Understanding the Value on Football Index

In this part of the guide, we are going to use numerous different examples of current player prices on Football Index and explain why they are considered to be worth that price. As previously explained, the market prices are determined by demand, and it is not uncommon for people to have differing opinions and ideas. This section should not therefore persuade or dissuade you from purchasing a certain player.

Neymar

Starting at the top, the man that propped up the platform for most of the 17/18 season, Neymar. While you’d probably expect him, Ronaldo and Messi all to be up there, sometimes Football Index and the real world can act as polar opposites, so it is good to understand the reasoning for his position.

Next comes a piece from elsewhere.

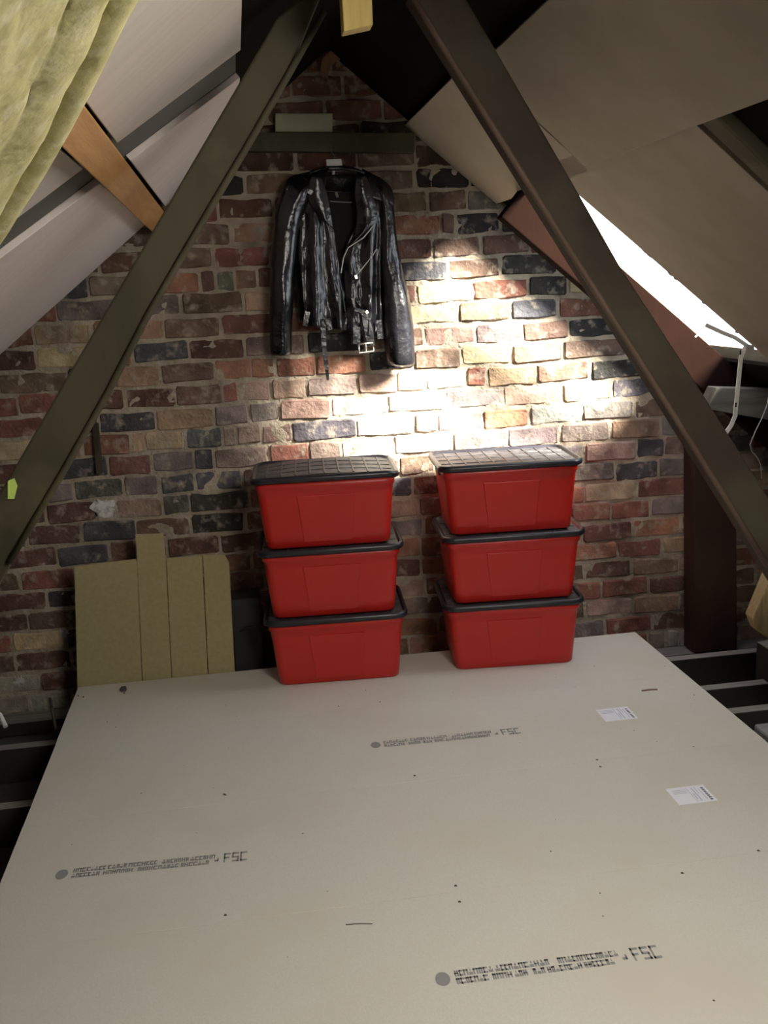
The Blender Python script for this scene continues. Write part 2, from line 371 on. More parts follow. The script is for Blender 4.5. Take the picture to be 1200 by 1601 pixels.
panel([crossx(D_,-.236),crossx(D_,.07),pl(.07,4.2),pl(-.236,4.2)], NL, PL, .006, .018, PANEL_LIT, 'roof_panel', 'pale triangle of board between the orange batten and the left strut', 'roof board', g)
panel([pl(-.312,1.0),crossx(U,-.312),crossx(U,-1.15),pl(-1.15,1.0)], NL, PL, .006, .018, PANEL_L, 'roof_panel', 'pale grey board under the yellow quilt, left of the orange batten', 'roof board', g)
B_ = pp(-60,612)
panel([crossx(D_,-.312),pl(-.312,4.185),pl(B_.x,B_.y),crossx(D_,B_.x)], NL, PL, .006, .018, PANEL_LIT, 'roof_panel', 'large pale board, pinkish light in its colour, low on the left slope, touching the brick wall', 'roof board', g)
m = MB(); a = [crossx(U,-1.1)+Vector((0,-.06,0)),crossx(U,.07)+Vector((0,-.06,0)),crossx(D_,.07)+Vector((0,.06,0)),crossx(D_,-1.1)+Vector((0,.06,0))]
m.hexa([p+NL*.0245 for p in a],[p+NL*.0295 for p in a]); tag(m.build('shadow_strip', nt('shadow_grey',(.11,.11,.095),.9)[0]), 'grey strip added as a shadow band across the left roof boards', 'shadow band')  # added strip: its dark grey stands in for a cast shadow

# orange purlin batten on the left slope
o = MB(); a = [pl(-.296,.8),pl(-.240,.8),pl(-.252,4.235),pl(-.318,4.235)]
o.hexa([p-NL*.040 for p in a], [p+NL*.005 for p in a]); o = o.build('roof_batten', PINE, bevel=.003)
tag(o, 'orange pine batten running up to the wall between the pale boards on the left slope', 'batten')
# dark rafters
def timber(a, b, w, d, side, mat, name, label, cat, group=None, bev=.005):
    """square timber from a to b; w across `side`, d across the other direction"""
    a, b = Vector(a), Vector(b); t = (b-a).normalized(); s = (Vector(side) - t*Vector(side).dot(t)).normalized(); q = t.cross(s)
    base = (a+b)/2
    r = lambda p: [p-base+s*w/2+q*d/2, p-base-s*w/2+q*d/2, p-base-s*w/2-q*d/2, p-base+s*w/2-q*d/2]
    m = MB(); n = 6; m.loft([r(a+(b-a)*i/n) for i in range(n+1)])
    o = m.build(name, mat, bevel=bev); o.location = base
    return tag(o, label, cat, group)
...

All players this high in price need some real dividend potential to hold that price and Neymar certainly has that:

Media:

  • Single-named players often get picked up more frequently in articles as there is no abbreviated version, for example, Messi may miss out on some articles being credited to him as the headline may just refer to him as “Messi” or “Leo Messi”.
  • Not only is he one of the biggest names in football, but he also has continuing media stories about diving and a potential move to Real Madrid which can generate a lot of dividends, especially on quiet or media days.

Performance:

  • Playing in Ligue 1 is the dream for Neymar holders because the quality is so poor. In the 17/18 season, he came up with £0.69 in performance dividends even though his season was cut three months short with injury. He also averaged a score of 166, higher than any other player and he is still the holder of the highest ever performance buzz score of 365, making him arguably the best of the best in terms of performance dividend potential.

Paul Pogba

When you think of the talents of Neymar, Messi and Ronaldo, it is unlikely that Paul Pogba is the fourth name to jump into your head, yet, he has already spent time as the most expensive player on Football Index this season, and there is a good reason for it. While his performances remain questionable, off the pitch he is doing what he does best, making the news.

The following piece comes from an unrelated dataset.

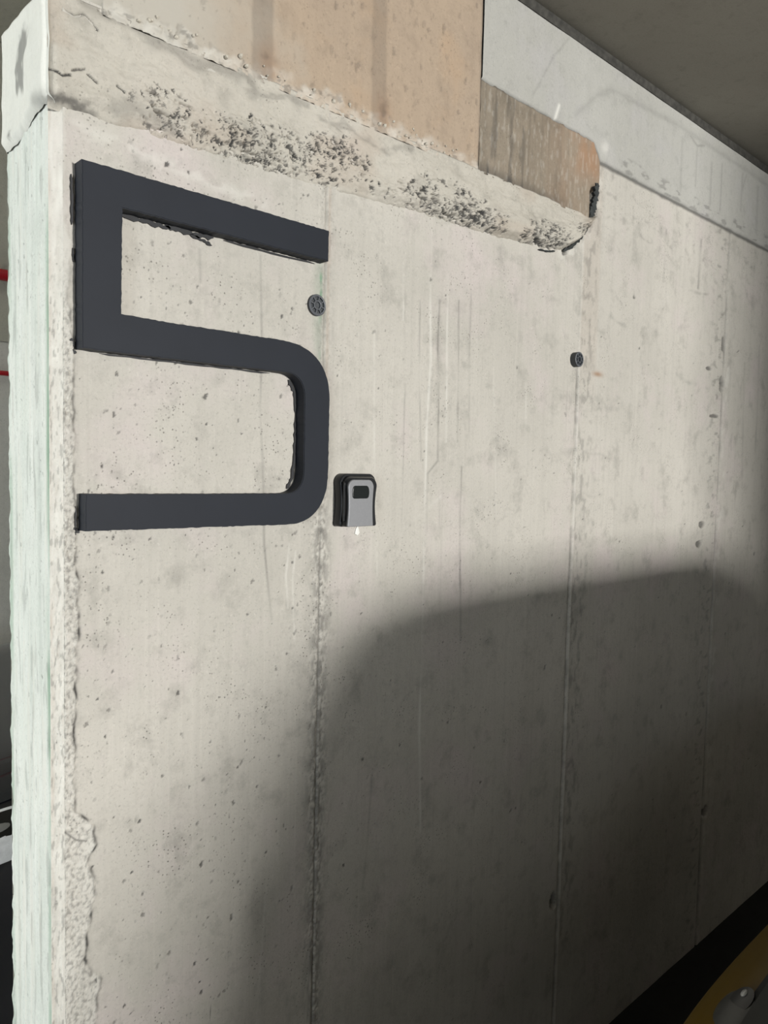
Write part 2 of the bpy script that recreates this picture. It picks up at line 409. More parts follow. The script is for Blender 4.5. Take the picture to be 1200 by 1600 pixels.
wall = boxes('wall_front', [(.448, .050, FLOOR, 6.5, .185, 2.30)], M_back)
tag(wall, 'raw cast concrete wall carrying the dark number', None, None, 'structure')
J = (.445, .9475, 1.831, 2.747, 6.0)
ztops = (2.31, 2.31, 2.460, 2.460)
for k in range(4):
    sa = cols(J[k], J[k + 1]) if k < 3 else np.concatenate([cols(J[3], 3.6), np.linspace(3.65, 6.5, 40)])
    dz = (.0017, .0022, .003, .0045)[k]
    zlo = (.62, .30, FLOOR, FLOOR)[k]
    za = np.concatenate([np.arange(FLOOR, zlo, .02), np.arange(zlo, ztops[k], dz), [ztops[k]]])
    S, Z, d, mk = wall_field(sa, za)
    P = np.stack([S, -d, Z], -1)
    # returns so that each panel has depth
    def wrap(A, back):
        top = A[-1:].copy(); left = None
        if back: top[..., 1] = .050
        return np.concatenate([A, top], 0)
    if k == 0:
        l0 = P[:, :1].copy(); l0[..., 1] = .012; P = np.concatenate([l0, P], 1); mk = np.concatenate([mk[:, :1], mk], 1)
    P = wrap(P, True); mk = np.concatenate([mk, mk[-1:]], 0)
    grid_mesh('concrete_panel', P, mk, M_wall, wall)

# end face and arris of the wall
za = np.concatenate([np.arange(FLOOR, .55, .02), np.arange(.55, 2.31, .0022), [2.31]])
ya = np.concatenate([np.linspace(.012, .2, 70)])
Yg, Z = np.meshgrid(ya, za)
d = .0014 * pn(Yg * 60, Z * 1.2, 31) + .0005 * fbm(Yg * 120, Z * 14, 3, 32) + .003 * sm(.19, .2, Yg) * fbm(Z * 25, Yg * 0, 3, 33)
mk = np.zeros(Yg.shape + (4,))
gn = fbm(Yg * 40, Z * 5, 3, 34)
mk[..., 1] = .62 * gs(Yg - .016, .006) * np.clip(.55 + gn, 0, 1) * sm(2.12, 2.0, Z) + .34 * gs(Yg - .194, .010) * np.clip(.6 + gn, 0, 1) + .07 * np.clip(.5 + gn, 0, 1)
mk[..., 0] = .45 * sm(.35, .6, fbm(Yg * 60, Z * 9, 3, 35)) * .5 + .25 * gs(Yg - .165, .0025) * np.clip(.4 + gn, 0, 1)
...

England-based players often have the advantage when it comes to the media buzz because the majority of the sources used are solely UK-based media outlets and Manchester United players especially get a good deal because the word “united” is one of the algorithm buzz words, adding an extra 20 points to all articles it is mentioned in. So, when you take that and add it to the character that is Paul Pogba, you get an incredibly high chance of media coverage.

In recent times, Pogba’s feud with Jose and his agent’s antics involving a transfer away from Old Trafford made him the highest returning player in the summer window of 2018 (August and September combined). He returned in that period more than double that of the second highest yielding player, Ronaldo, so it is unsurprising to see his price so high. However, it is worth noting that the opposite can happen too, with his price falling somewhat during a barren media spell and when a move away from United becomes more likely a downwards pressure may appear on his price as people fear he’d be over priced at a foreign club since the majority of his value comes from his media dividends. The graph below demonstrates the relationship between the price and the dividends for Paul Pogba.

Sergio Ramos

Ramos is a great example of how changing conditions can drastically change a player’s value. Ramos was approximately £0.80 when the 2018/2019 season began, making him around the fifth-most expensive defender at the time. Then a surge of money into defenders helped increase his share price slightly, but the big influence was finding out that he was going to be taking penalties after Ronaldo’s departure. With Madrid being awarded a penalty on average once every four games over the last five seasons until the end of 2017/18, as well as the introduction of VAR to La expected to increase the number of penalties more, Ramos’s goal count is expected to pick up. This huge goal threat for a defender playing at a big team, with a high win rate and a good chance of a clean sheet hugely gives him the edge in picking up dividends in a category that doesn’t require as high scores as the other categories to return dividends.

He managed to pick up £0.30 in dividends in the first three La Liga games of the season. This dividend potential helped break the ceiling for the defender category and push him to the top at around £2. Since then, however, he failed to win any dividends, Real Madrid’s season fell apart and he was either injured or banned for a lot of the games in which Madrid were awarded penalties resulting in recent lows of £0.80. This shows how performance and sentiment can really change surrounding a player and that you should never ignorantly continue to hold a player who’s not living up to expectations.

N’Golo Kante

The Frenchman is another great example of a player who, in real life, is an incredible talent, but which does not translate to value in dividends in Football Index. This is why it is important to understand the way the platform works. There’s no doubt Kante is brilliant at what he does, winning tackles, keeping the midfield ticking over and covering more ground than any other player. The problem is, these things do not help him to build up very good performance scores because of the scoring matrix that is used. While his “baseline” or average score isn’t too shabby, he very rarely does anything to push his score up enough to take home the dividends.

It is also worth noting that while he has hit the media stoplight more often in recent times since the World Cup, he’s actually outside “the first team” so he can’t win media dividends until the start of the 2019 season.